AAA Annual Meeting 2021

November 18, 2021

Baltimore, United States

Horizoning work: On wildfires and the limits of emergency response

keywords:

science & technology studies

environment

knowledge

Anthropogenic changes to the Earth’s climate are increasing the frequency and intensity of natural hazard events, creating intractable environmental changes, challenging scientific assumptions and, thereby, prompting new responses to the governance of different biomes. If, to a certain extent, environmental forces and entities such as weather and forests need to be stabilised as objects of knowledge in order to become sites of action or intervention, then this situation presents both new and old epistemic challenges for those who predict and those who seek to conceptualise prediction. This session brings together a range of contributions focused on sites and scenes of predicting, forecasting, or providing foresight that stage ecologies of prediction in fluid and uncertain worlds.
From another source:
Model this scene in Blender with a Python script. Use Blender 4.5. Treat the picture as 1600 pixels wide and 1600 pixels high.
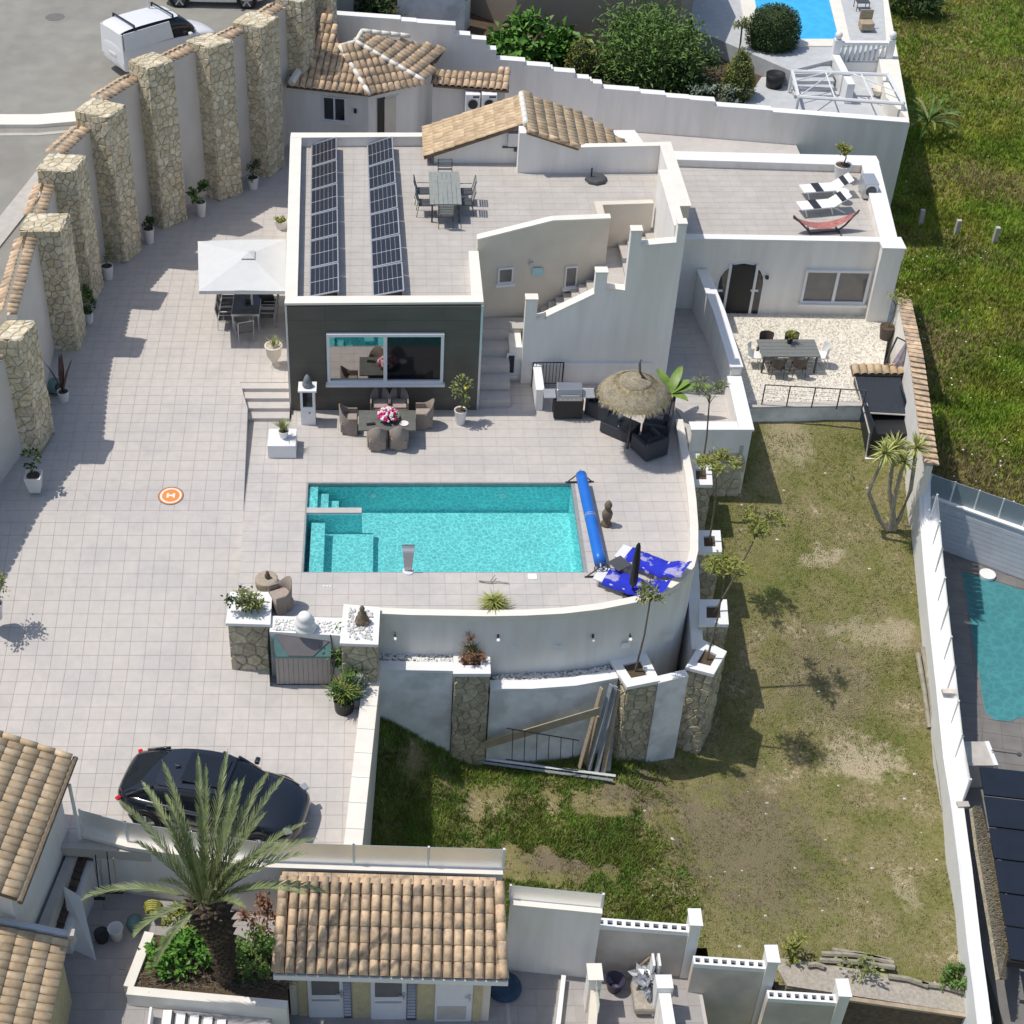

This phrase - ‘ecologies of prediction’ - is a pun on philosopher of science Isabelle Stenger’s propositional call for an ecology of practices, which itself points to the heterogeneous ways in which knowledge practices both describe and make “what matters to them matter” in contexts of degradation, destruction or change (Stengers 2015, 112). Conceptually, thinking with ecologies of prediction means retaining this sense of heterogeneity and urgency while recognizing that predictive knowledge claims emerge and circulate within various ‘ecologies’ • epistemic, social, political, and material formations of agents. This session explores how these predictive ecologies take hold and will ask: how do they make anthropologists, publics and others think differently about environmental threats? What sort of commitments allow them to ‘hit their mark’ or diverge from adverse or destructive events in fluid situations? Without resort to general rules of ‘truth’, and along with Stengers, we approach these ecologies both as they are, “as they may become” in relation to climatic and social changes. References: Stengers, Isabelle. 2015. In Catastrophic Times: Resisting the Coming Barbarism: Open Humanities Press.